Walau sudah “dipukul rata” 26 tahun, penyelenggaraan ibadah haji, tetap sangat tidak mudah. Selama ini Kemnterian Agama (Ditjen Haji dan Umroh) terkesan bekerja sendiri. Padahal seharusnya wajib ber-kolaborasi dengen beberapa Kementerian. Terutama Kementerian Perhubungan, Kementerian Luar Negeri, dan Kementerian Iimigrasi (berkait visa dan parpor). Juga wajib bekerjasama dengan Kementerian Kesehatan, berkait syarat “istitho’ah” (kesanggupan fisik).
Bahkan juga wajib berkolaborasi dengan Panglima TNI (dan Menko Polkam), berkait persyaratan (berdasar syariat) “keamanan.” Pelaksanaan ibadah haji bisa tidak wajib (ditunda) manakala tidak aman, disebabkan perang, dan kasus wabah penyakit masif. UU Haji tahun 2025, pada pasal 2 tentang asas penyelenggaraan ibadah haji, men-syaratkan keselamatan, dan keamanan. Persyaratan ini diulang lagi dalam pasal 3, serta di-adaptasi pada beberapa pasal berikutnya.
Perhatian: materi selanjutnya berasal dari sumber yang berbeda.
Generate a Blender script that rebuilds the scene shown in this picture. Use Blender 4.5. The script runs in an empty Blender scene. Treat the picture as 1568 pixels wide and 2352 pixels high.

Berangkat haji menjadi kebahagiaan (sekaligus kebanggan) sepanjang hidup. Sehingga pemerintah sebagai penyelenggara tunggal, wajib meningkatkan pelayanan. Skema baru antrean haji “pukul rata 26 tahun” terasa bagai reformasi kuota haji. Tetapi pelayanan syarikah di Arab Saudi, wajib menjadi prioritas. Terutama layanan di area Armuzna (Arofah, Muzdhalifah, dan Mina). Wajib tiada jamaah Indonesia yang terlunta-lunta, dan kelaparan.